I soccorsi arrivano sul posto 17 ore dopo e impiegano più di 30 ore prima di individuare i primi sopravvissuti. I superstiti sono tirati fuori dopo 60 ore trascorse al buio e al freddo.
Nell'ambito dell'inchiesta madre, il gip di Pescara, Nicola Colantonio, ha accolto la richiesta di archiviazione della posizione di 22 indagati, fatta dal procuratore capo Massimiliano Serpi e dal sostituto Andrea Papalia.
Alla richiesta si erano opposti alcuni legali dei familiari delle vittime. "Le risultanze investigative non permettono di sostenere l'accusa in giudizio", ha rilevato il gip nella sua ordinanza con cui dispone l'archiviazione dei 22 indagati tra cui, gli ex governatori della Regione Abruzzo, Luciano D'Alfonso, Ottaviano Del Turco e Gianni Chiodi.
Tra coloro che escono dall'inchiesta, vi è anche Daniela Acquaviva, funzionaria della Prefettura di Pescara che, alle prime richieste di soccorso dopo la valanga, giunte telefonicamente dal ristoratore Quintino Marcella, rispose: "Questa storia va avanti da stamattina, i vigili del fuoco hanno fatto le verifiche e non c'è nessun crollo all'hotel Rigopiano. Il 118 mi conferma che non è crollato nulla, stanno tutti bene. La mamma dell'imbecille è sempre incinta. C'è qualcuno che si diverte, che avrà preso il numero". Riattaccò il telefono a chi la chiamava, dicendo di avere cose più importanti da fare.

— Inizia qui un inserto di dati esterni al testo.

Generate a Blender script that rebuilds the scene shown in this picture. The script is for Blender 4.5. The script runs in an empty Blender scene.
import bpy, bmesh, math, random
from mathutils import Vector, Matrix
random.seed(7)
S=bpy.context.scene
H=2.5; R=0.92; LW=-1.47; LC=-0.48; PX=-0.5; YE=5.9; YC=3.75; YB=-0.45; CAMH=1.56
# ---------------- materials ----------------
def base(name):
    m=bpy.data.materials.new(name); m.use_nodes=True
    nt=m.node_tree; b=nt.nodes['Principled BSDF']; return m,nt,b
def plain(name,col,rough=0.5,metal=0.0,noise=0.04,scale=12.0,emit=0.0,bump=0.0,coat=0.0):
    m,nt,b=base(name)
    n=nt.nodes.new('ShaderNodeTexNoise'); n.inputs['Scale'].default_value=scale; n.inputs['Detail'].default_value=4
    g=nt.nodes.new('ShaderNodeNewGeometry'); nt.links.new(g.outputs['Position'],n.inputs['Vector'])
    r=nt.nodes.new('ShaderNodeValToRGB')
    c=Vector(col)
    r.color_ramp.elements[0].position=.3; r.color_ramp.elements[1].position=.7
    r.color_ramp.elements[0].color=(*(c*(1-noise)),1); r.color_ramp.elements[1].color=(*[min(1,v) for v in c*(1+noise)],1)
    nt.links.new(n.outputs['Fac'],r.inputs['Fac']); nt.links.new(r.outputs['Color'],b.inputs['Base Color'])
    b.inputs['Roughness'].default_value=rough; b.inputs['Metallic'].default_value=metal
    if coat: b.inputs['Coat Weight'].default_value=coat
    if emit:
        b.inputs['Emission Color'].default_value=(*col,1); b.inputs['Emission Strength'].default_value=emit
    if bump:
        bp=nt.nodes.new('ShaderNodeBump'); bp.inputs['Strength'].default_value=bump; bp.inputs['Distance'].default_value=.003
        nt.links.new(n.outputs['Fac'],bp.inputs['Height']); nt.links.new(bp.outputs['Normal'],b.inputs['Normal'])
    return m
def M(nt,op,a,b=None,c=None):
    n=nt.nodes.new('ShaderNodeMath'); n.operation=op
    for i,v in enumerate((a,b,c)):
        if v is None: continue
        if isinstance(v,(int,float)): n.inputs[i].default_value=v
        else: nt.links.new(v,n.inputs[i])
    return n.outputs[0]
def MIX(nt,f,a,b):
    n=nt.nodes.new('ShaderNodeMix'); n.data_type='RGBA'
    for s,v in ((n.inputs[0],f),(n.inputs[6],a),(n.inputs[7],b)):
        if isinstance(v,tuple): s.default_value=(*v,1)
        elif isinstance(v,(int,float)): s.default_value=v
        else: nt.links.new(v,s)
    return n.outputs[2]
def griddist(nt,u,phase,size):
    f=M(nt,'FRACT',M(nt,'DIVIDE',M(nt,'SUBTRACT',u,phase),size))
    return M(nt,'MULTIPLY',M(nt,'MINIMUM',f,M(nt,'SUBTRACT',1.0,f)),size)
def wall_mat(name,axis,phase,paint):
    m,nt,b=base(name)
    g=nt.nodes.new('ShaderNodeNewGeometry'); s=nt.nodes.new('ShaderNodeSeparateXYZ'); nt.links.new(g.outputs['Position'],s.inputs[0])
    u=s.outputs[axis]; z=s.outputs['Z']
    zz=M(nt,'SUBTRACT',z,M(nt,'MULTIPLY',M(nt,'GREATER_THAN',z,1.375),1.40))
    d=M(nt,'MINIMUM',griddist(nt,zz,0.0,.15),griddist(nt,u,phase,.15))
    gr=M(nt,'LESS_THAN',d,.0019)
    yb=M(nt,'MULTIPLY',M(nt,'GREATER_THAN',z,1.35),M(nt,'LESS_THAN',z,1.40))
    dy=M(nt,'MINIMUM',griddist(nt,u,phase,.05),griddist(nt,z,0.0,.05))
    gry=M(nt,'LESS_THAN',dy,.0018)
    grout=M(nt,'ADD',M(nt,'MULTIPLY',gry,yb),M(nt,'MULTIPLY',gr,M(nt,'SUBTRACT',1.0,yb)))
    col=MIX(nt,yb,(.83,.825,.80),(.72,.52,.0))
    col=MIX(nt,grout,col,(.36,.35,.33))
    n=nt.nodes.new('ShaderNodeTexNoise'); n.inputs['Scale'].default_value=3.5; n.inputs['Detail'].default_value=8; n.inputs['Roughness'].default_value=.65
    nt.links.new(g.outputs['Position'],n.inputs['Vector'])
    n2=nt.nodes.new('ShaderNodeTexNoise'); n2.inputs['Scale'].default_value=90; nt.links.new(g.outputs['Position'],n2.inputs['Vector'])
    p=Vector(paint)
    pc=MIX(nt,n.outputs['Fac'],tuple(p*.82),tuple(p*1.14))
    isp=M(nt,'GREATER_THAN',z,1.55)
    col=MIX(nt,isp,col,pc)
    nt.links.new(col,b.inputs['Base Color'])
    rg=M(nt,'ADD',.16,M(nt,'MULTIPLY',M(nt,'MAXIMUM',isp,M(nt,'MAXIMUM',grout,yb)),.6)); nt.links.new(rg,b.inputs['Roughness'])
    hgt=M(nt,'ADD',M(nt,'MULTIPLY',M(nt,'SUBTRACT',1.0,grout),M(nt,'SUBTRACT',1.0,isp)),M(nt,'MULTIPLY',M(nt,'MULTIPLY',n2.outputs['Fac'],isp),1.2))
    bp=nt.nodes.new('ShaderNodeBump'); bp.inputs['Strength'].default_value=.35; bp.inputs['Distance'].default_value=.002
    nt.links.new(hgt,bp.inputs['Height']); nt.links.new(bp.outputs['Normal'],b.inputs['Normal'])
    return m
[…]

Ma l'albergo era isolato dall'alba, i vigili del fuoco non avrebbero potuto fare alcun sopralluogo e il disastro era purtroppo accaduto.

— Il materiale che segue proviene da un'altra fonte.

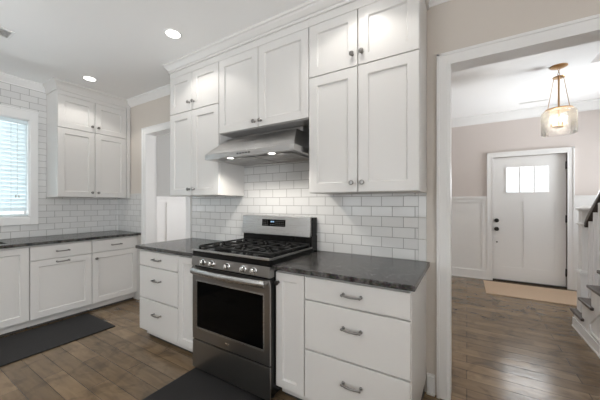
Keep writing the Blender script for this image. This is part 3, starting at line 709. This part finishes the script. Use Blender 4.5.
# ------------------------------------------------------------------ blinds
bl = thing('window_blind', 'white slatted blind hanging in the window above the counter', 'blind', (LX - .045, 0, 0))
bm = B(); box(bm, -.028, .028, WYa + .012, WYb - .012, WZb - .055, WZb - .01, .003); obj('headrail', bm, M['slat'], bl)
bm = B(); z = WZb - .085; A = R(-60)
while z > WZa + .05:
    box(bm, -.025, .025, WYa + .014, WYb - .014, -.0014, .0014, 0, Matrix.Translation((0, 0, z)) @ Matrix.Rotation(A, 4, 'Y')); z -= .0485
obj('slats', bm, M['slat'], bl)
bm = B(); box(bm, -.024, .024, WYa + .014, WYb - .014, WZa + .016, WZa + .036, .003); obj('bottom_rail', bm, M['slat'], bl)
bm = B()
for y in (-.5, .0, .5, .98): tube(bm, [(.024, y, WZb - .06), (.024, y, WZa + .03)], .0012, 6)
tube(bm, [(.034, 1.03, WZb - .05), (.034, 1.03, 1.42)], .0015, 6); obj('cord', bm, M['cord'], bl)
bm = B()
for dy in (-.012, .012): lathe(bm, [(.002, .03), (.005, .02), (.008, 0), (0, -.002)], 10, Matrix.Translation((.034, 1.03 + dy, 1.385)))
tube(bm, [(.034, 1.03, 1.43), (.034, 1.018, 1.41)], .0015, 6); tube(bm, [(.034, 1.03, 1.43), (.034, 1.042, 1.41)], .0015, 6)
obj('cord_tassel', bm, M['cord'], bl)

# ------------------------------------------------------------------ ceiling lights and vents
def downlight(x, y, label, power=15, hc=HC):
    t = thing('recessed_light', label, 'ceiling light', (x, y, hc), 0, 'recessed ceiling lights')
    bm = B(); lathe(bm, [(.072, 0), (.072, -.004), (.066, -.007), (.056, -.004), (.056, 0)], 32); obj('trim_ring', bm, M['plastic'], t, smooth=True)
    bm = B(); lathe(bm, [(0, -.003), (.056, -.003), (.056, -.0005), (0, -.0005)], 32); obj('lens', bm, M['lens'], t)
    spot('recessed_light_lamp', (x, y, hc - .012), power, 125, .35, (1, .96, .90), .045)
downlight(-2.135, 1.44, 'round recessed ceiling light in front of the cabinet left of the hood')
downlight(-3.73, 1.46, 'round recessed ceiling light near the cabinet beside the window')
downlight(-.60, 1.44, 'round recessed ceiling light in front of the cabinet right of the hood')
t_ = downlight(-.05, 3.15, 'added recessed ceiling light, hidden above the wide doorway to brighten the foyer', 34, HF)  # unseen light added to brighten the front door wall
downlight(-2.135, -.6, 'unseen recessed ceiling light added in the middle of the kitchen')  # this and the next two are unseen lights added to brighten the kitchen
downlight(-.60, -.6, 'unseen recessed ceiling light added nearest the wide rear windows')
downlight(-3.73, -.6, 'unseen recessed ceiling light added near the sink end of the counter')
vt = thing('ceiling_vent', 'white louvred air vent in the kitchen ceiling', 'vent', (-3.34, .56, HC))
bm = B()
for b_ in ((-.09, .09, .165, .18), (-.09, .09, -.18, -.165), (-.09, -.07, -.165, .165), (.07, .09, -.165, .165)): box(bm, *b_, -.008, -.0003, .001)
obj('vent_frame', bm, M['plastic'], vt)
bm = B(); box(bm, -.07, .07, -.165, .165, -.0012, -.0004); obj('vent_opening', bm, M['ventdark'], vt)
bm = B()
for k in range(8): box(bm, -.008, .008, -.165, .165, -.001, .001, 0, Matrix.Translation((-.06 + k * .017, 0, -.006)) @ Matrix.Rotation(R(35), 4, 'Y'))
obj('louvre', bm, M['plastic'], vt)
vt = thing('floor_length_vent', 'narrow slot air vent in the foyer ceiling near the front door', 'vent', (.85, 5.30, HF)); vt.name = 'slot_vent'
bm = B()
for b_ in ((-.17, .17, .02, .028), (-.17, .17, -.028, -.02), (-.17, -.16, -.02, .02), (.16, .17, -.02, .02)): box(bm, *b_, -.007, -.0003, .001)
obj('vent_frame', bm, M['plastic'], vt)
bm = B(); box(bm, -.16, .16, -.02, .02, -.0014, -.0006); obj('vent_opening', bm, M['ventdark'], vt)
bm = B()
for k in range(3): box(bm, -.16, .16, -.004, .004, -.0007, .0007, 0, Matrix.Translation((0, -.012 + k * .012, -.004)) @ Matrix.Rotation(R(35), 4, 'X'))
obj('louvre', bm, M['plastic'], vt)

# ------------------------------------------------------------------ pendant
PXY = (.868, 4.075)
pd = thing('pendant_light', 'brass pendant with lit clear glass drum hanging in the foyer', 'pendant light', (*PXY, HF))
zt, zb, pr = 2.345 - HF, 2.085 - HF, .150
bm = B(); lathe(bm, [(.0, 0), (.075, 0), (.075, -.008), (.055, -.018), (.02, -.024), (0, -.024)], 28); obj('canopy', bm, M['brass'], pd, smooth=True)
bm = B(); 
for k in range(3): 
    zc = -.03 - k * .028; ang = R(90) * (k % 2)
    tube(bm, [(.009 * math.cos(q) * math.cos(ang), .009 * math.cos(q) * math.sin(ang), zc + .016 * math.sin(q)) for q in [2 * PI * i / 12 for i in range(13)]], .0025, 6)
obj('chain', bm, M['brass'], pd)
bm = B(); lathe(bm, [(0, -.105), (.012, -.105), (.02, -.112), (.05, -.118), (.054, -.124), (.05, -.13), (.012, -.135), (.0, -.135)], 24); obj('hub', bm, M['brass'], pd, smooth=True)
bm = B(); lathe(bm, [(.009, -.13), (.009, zt - .01)], 14); obj('rod', bm, M['brass'], pd, smooth=True)
for k in range(3):
    a = R(20 + 120 * k); bm = B(); tube(bm, [(.047 * math.cos(a), .047 * math.sin(a), -.126), ((pr * .72) * math.cos(a), (pr * .72) * math.sin(a), zt + .012)], .003, 8); obj('support_wire', bm, M['brass'], pd, smooth=True)
bm = B(); lathe(bm, [(0, zt + .014), (.03, zt + .014), (pr * .78, zt + .012), (pr * .80, zt + .004), (pr * .78, zt - .002), (.0, zt - .002)], 32); obj('top_plate', bm, M['brass'], pd, smooth=True)
bm = B(); lathe(bm, [(pr * .79, zt), (pr * .93, zt - .012), (pr, zt - .035), (pr, zb + .01), (pr * .985, zb), (pr * .97, zb + .01), (pr * .97, zt - .037), (pr * .9, zt - .018), (pr * .79, zt - .006)], 40, cap=False); obj('glass_shade', bm, M['seeded'], pd, smooth=True)
bm = B(); lathe(bm, [(0, zb + .085), (.045, zb + .085), (.05, zb + .078), (.045, zb + .07), (0, zb + .068)], 20)
lathe(bm, [(.006, zt), (.006, zb + .07)], 10); obj('lamp_cluster', bm, M['brass'], pd, smooth=True)
for k in range(3):
    a = R(50 + 120 * k); x, y = .055 * math.cos(a), .055 * math.sin(a)
    bm = B(); tube(bm, [(.03 * math.cos(a), .03 * math.sin(a), zb + .077), (x, y, zb + .077), (x, y, zb + .10)], .006, 8); lathe(bm, [(.012, zb + .09), (.012, zb + .125)], 12, Matrix.Translation((x, y, 0))); sk = obj('bulb_socket', bm, M['brass'], pd, smooth=True)
    bm = B(); lathe(bm, [(.008, zb + .124), (.017, zb + .145), (.018, zb + .165), (.010, zb + .195), (0, zb + .205)], 14, Matrix.Translation((x, y, 0))); obj('bulb', bm, M['bulb'], sk, smooth=True)
l = bpy.data.lights.new('pendant_lamp', 'POINT'); l.energy = 13; l.color = (1, .9, .76); l.shadow_soft_size = .06
o = bpy.data.objects.new('pendant_lamp', l); o.location = (PXY[0], PXY[1], HF + zb + .15); COL.objects.link(o)

# ------------------------------------------------------------------ staircase climbing from the foyer towards the kitchen wall
st = thing('staircase', 'white staircase with dark treads and handrail at the right of the foyer', 'staircase', (.985, 4.05, 0))
rise, run, n = .186, .238, 7; SW = 1.15
# local: y decreases going up; y=0 first riser face
pts = [(0, 0)]
for i in range(n):
    pts += [(-i * run, (i + 1) * rise - .028)]
    pts += [(-(i + 1) * run, (i + 1) * rise - .028)]
pts += [(-n * run, 0)]
bm = B(); prism(bm, pts, lambda p, k: (.02 + (SW - .02) * k, p[0], p[1])); obj('stair_body', bm, M['trim'], st)
# open stringer skin on the near side, with base moulding
bm = B(); prism(bm, pts, lambda p, k: (.02 * k, p[0] - 0.0, p[1])); box(bm, -.014, .0, -n * run, .0, 0, .10, .003); box(bm, -.02, .0, -n * run, .0, 0, .018, .003); obj('stringer', bm, M['trim'], st)
# raised panel moulding on the stringer
bm = B(); q = [(-.47, .125), (-.47, .205), (-1.45, .205 + .98 * rise / run), (-1.45, .125)]
for a, b in zip(q, q[1:] + q[:1]):
    v = Vector((0, b[0] - a[0], b[1] - a[1])); L_ = v.length; ang = math.atan2(v.z, v.y)
    box(bm, -.014, .001, -.004, L_ + .004, -.012, .012, .004, Matrix.Translation((0, a[0], a[1])) @ Matrix.Rotation(ang, 4, 'X'))
obj('panel_moulding', bm, M['trim'], st)
for i in range(n):
    bm = B(); box(bm, -.028, SW, -(i + 1) * run - (.085 if 0 else 0), -i * run + .026, (i + 1) * rise - .028, (i + 1) * rise, .009)
    box(bm, -.028, -.001, -(i + 1) * run - .075, -(i + 1) * run + .02, (i + 1) * rise - .028, (i + 1) * rise, .009)
    obj('tread', bm, M['tread'], st)
def rail_z(y): return .186 + .86 + (-y) * rise / run
for i in range(n):
    for k in range(2):
        y = -i * run - .055 - k * run / 2
        if i == 0 and k == 0: continue
        zb_ = (i + 1) * rise - .001; ztp = rail_z(y + .02) - .03
        bm = B(); box(bm, .066, .098, y - .016, y + .016, zb_, ztp, .002); box(bm, .062, .102, y - .020, y + .020, zb_, zb_ + .03, .002); obj('baluster', bm, M['trim'], st)
# newel
bm = B(); nx, ny = .082, -.045
def nb(h, z0, z1, b=.003): box(bm, nx - h, nx + h, ny - h, ny + h, z0, z1, b)
nb(.058, rise - .001, .575); nb(.066, .575, .590); nb(.070, .590, .604); nb(.060, .604, .618); nb(.047, .618, 1.085); nb(.058, 1.085, 1.096); nb(.063, 1.096, 1.108); nb(.047, 1.108, 1.235); nb(.055, 1.235, 1.25); nb(.066, 1.25, 1.268)
V0 = [bm.verts.new((nx + a * .066, ny + b * .066, 1.268)) for a, b in ((-1, -1), (1, -1), (1, 1), (-1, 1))]; V1 = [bm.verts.new((nx + a * .02, ny + b * .02, 1.292)) for a, b in ((-1, -1), (1, -1), (1, 1), (-1, 1))]
for k in range(4): bm.faces.new((V0[k], V0[(k + 1) % 4], V1[(k + 1) % 4], V1[k]))
bm.faces.new(V1); obj('newel_post', bm, M['trim'], st)
# handrail
ha = -.092; prof = [(-.028, -.03), (.028, -.03), (.032, -.012), (.03, .012), (.018, .026), (0, .031), (-.018, .026), (-.03, .012), (-.032, -.012)]
path = [(ha, rail_z(ha) - .03), (ha - .02, rail_z(ha - .02) - .018), (ha - .05, rail_z(ha - .05) - .004), (ha - .09, rail_z(ha - .09)), (-n * run + .02, rail_z(-n * run + .02))]
bm = B(); rr = []
for i, (y, z) in enumerate(path):
    y2, z2 = path[min(i + 1, len(path) - 1)]; y1_, z1_ = path[max(i - 1, 0)]; d = Vector((0, y2 - y1_, z2 - z1_)).normalized(); up = Vector((1, 0, 0)).cross(d).normalized()
    if up.z < 0: up = -up
    rr.append([bm.verts.new(Vector((.082 + a, y, z)) + up * b) for a, b in prof])
for a, b in zip(rr, rr[1:]):
    for k in range(len(prof)): bm.faces.new((a[k], a[(k + 1) % len(prof)], b[(k + 1) % len(prof)], b[k]))
bm.faces.new(rr[0]); bm.faces.new(rr[-1][::-1]); obj('handrail', bm, M['tread'], st, smooth=True)

# ------------------------------------------------------------------ mats and rug
def rug(name, label, cat, x0, x1, y0, y1, h, m):
    bm = B(); box(bm, x0, x1, y0, y1, 0, h, h * .35); tag(obj(name, bm, m), label, cat)
rug('kitchen_mat', 'long dark grey mat along the cabinets on the window wall', 'mat', -3.86, -3.207, -.3, 1.49, .012, M['mat'])
rug('kitchen_mat', 'dark grey mat on the floor in front of the gas range', 'mat', -1.85, -1.02, .75, 1.455, .012, M['mat'])
rug('door_rug', 'tan woven rug on the wood floor inside the front door', 'rug', .242, 1.62, 4.84, 5.61, .010, M['rug'])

Acquaviva resta imputata nel procedimento bis per il presunto depistaggio che si sarebbe verificato all'interno della Prefettura di telefonate e messaggi di richiesta d'aiuto, scomparsi per 22 mesi. Nell'inchiesta 'madre' restano indagati, ma solo per alcune ipotesi di reato, figure pubbliche minori e il titolare del resort. Invece, la società proprietaria dell'hotel travolto dalla valanga, si è costituita contro tutti gli imputati chiedendo un risarcimento di 4,5 milioni di euro, con una provvisionale di 2,5 milioni di euro. Massimo e Romolo Reboa, gli avvocati che assistono alcuni dei familiari delle vittime della tragedia, si chiedono come mai lo Stato non si sia ancora costituito parte civile nell'inchiesta bis sul presunto depistaggio.

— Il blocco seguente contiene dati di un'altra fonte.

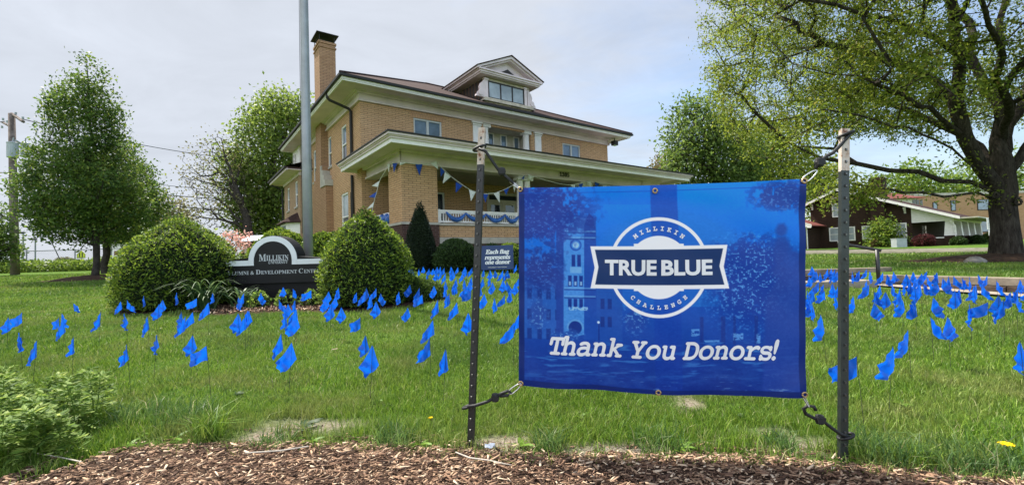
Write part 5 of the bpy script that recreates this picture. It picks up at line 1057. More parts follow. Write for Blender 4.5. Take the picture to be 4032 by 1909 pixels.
def zone(px): return 0 if px < 1850 else (1 if px < 2060 else (2 if px < 3300 else 3))
ZN = ['left of the banner', 'between left post and banner', 'between banner and right post', 'right of both posts']
bands = [3.3, 4.6, 6.0, 7.6, 9.2, 99]; RW = ['nearest', 'second nearest', 'third nearest', 'fourth nearest', 'second farthest', 'farthest']
ORD = ['first', 'second', 'third', 'fourth', 'fifth', 'sixth', 'seventh', 'eighth', 'ninth', 'tenth', 'eleventh', 'twelfth', 'thirteenth', 'fourteenth', 'fifteenth', 'sixteenth', 'seventeenth', 'eighteenth', 'nineteenth', 'twentieth'] + [f'{k}th' for k in range(21, 60)]
rows_ = {}
for k, q in enumerate(place): rows_.setdefault((zone(q[0]), int(np.searchsorted(bands, q[4][1]))), []).append(k)
for (zn, rw), ks in rows_.items():
    ks.sort(key=lambda k: place[k][0])
    for o_i, k in enumerate(ks):
        px, py, sd_f, kd, p, hgt = place[k]; ki = kd if kd is not None else (0, 1, 2, 8, 9, 7, 0, 8)[int(_h(k, 9, 4) * 8)]; ad, me = kinds[ki]
        lab = f'{ad} blue flag {ZN[zn]}, ' + (f'alone in the {RW[rw]} row' if len(ks) == 1 else f'{ORD[o_i]} from left in {RW[rw]} row')
        th = thing('marker_flag', lab, 'flag', (p[0], p[1], float(G(p[0], p[1]))), group='blue marker flags in the lawn')
        yw = (_h(k, 1, 1) - .5) * .9 + (math.pi if sd_f < 0 else 0); tl = (_h(k, 2, 5) - .5) * .16; top_ = Vector((0, 0, hgt))
        th.rotation_euler = ((_h(k, 6, 8) - .5) * .12, tl, 0)
        c_ = bpy.data.objects.new('flag_cloth', me); COL.objects.link(c_); c_.parent = th; c_.location = top_; sz = 1.06 + .26 * (_h(k, 4, 4) - .4); c_.scale = (sz, sz, sz); c_.rotation_euler = (0, 0, yw)
        w_ = bpy.data.objects.new('wire_stake', wdata); COL.objects.link(w_); w_.parent = th; w_.location = top_

# ================================================================== MONUMENT SIGN, FLAGPOLE, YARD SIGN
SD = 7.75
s0 = dep(1075, 1022, SD); mpx = SD / F; zt = s0[2]; zb = dep(1075, 1114, SD)[2]; gz_ = float(G(s0[0], SD)); hw = 197 * mpx; ra, ri = 95.7 * mpx, 75 * mpx; bw_ = 21 * mpx
sign = thing('monument_sign', 'black arched entrance sign with white border between two clipped yews', 'sign', (s0[0], SD, gz_)); Z0 = gz_
zc = zt - .012
def arch(r, n=24): return [(r * math.cos(a), zc - Z0 + r * math.sin(a)) for a in np.linspace(0, math.pi, n)]
m = MB(); pr = [(-hw, zb - Z0), (hw, zb - Z0), (hw, zt - Z0)] + [(x, z) for x, z in arch(ra + .008) if z > zt - Z0] + [(-hw, zt - Z0)]; m.prism(pr, 'y', 0, .30); m.build('body', 'blackpaint', sign)
m = MB(); m.prism([(-hw + .1, .0), (hw - .1, .0), (hw - .1, zb - Z0 - .002), (-hw + .1, zb - Z0 - .002)], 'y', .09, .22); m.build('base', 'blackpaint', sign)
m = MB(); y0, y1 = -.012, -.001
m.box(-hw, -ra + .002, y0, y1, zt - bw_ - Z0, zt - Z0 - .004); m.box(ra - .002, hw, y0, y1, zt - bw_ - Z0, zt - Z0 - .004)
A1, A2 = arch(ra), arch(ri)
for k in range(len(A1) - 1): m.prism([A1[k], A1[k + 1], A2[k + 1], A2[k]], 'y', y0, y1)
m.box(-ra, -ri, y0, y1, zt - bw_ - Z0, zc - Z0 + .001); m.box(ri, ra, y0, y1, zt - bw_ - Z0, zc - Z0 + .001); m.build('border', 'signwhite', sign)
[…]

Il ministro della Giustizia, Alfonso Bonafede, in accordo con il premier, Giuseppe Conte, avrebbe deciso di costituire il governo parte civile.
I familiari delle vittime
"Il processo possono anche non farlo a questo punto, ormai non ha senso credere nella giustizia. L'unico a pagare, fino ad oggi, sono io per aver portato i fiori a Stefano, e sto affrontando un processo per questo". Ha scritto un lungo post sulla sua pagina Facebook, Alessio Feniello, padre di Stefano, una delle 29 vittime.
Nel suo sfogo, questo genitore, da subito molto attivo perché fosse ristabilita la verità sui fatti di Rigopiano, ha scritto di essere stato preso in giro dalla giustizia. Mentre sembrerebbe sfumare la possibilità di individuare responsabili della strage, l'uomo è stato condannato al pagamento di 4550 euro per aver portato fiori per il figlio morto, nell'area interdetta del resort.
Il 21 maggio del 2018, aveva violato i sigilli giudiziari apposti allo scopo di delimitare l'area nella quale si trovavano le macerie del resort. Sente di essere il primo condannato, l'unico finora a pagare per quell'immane tragedia.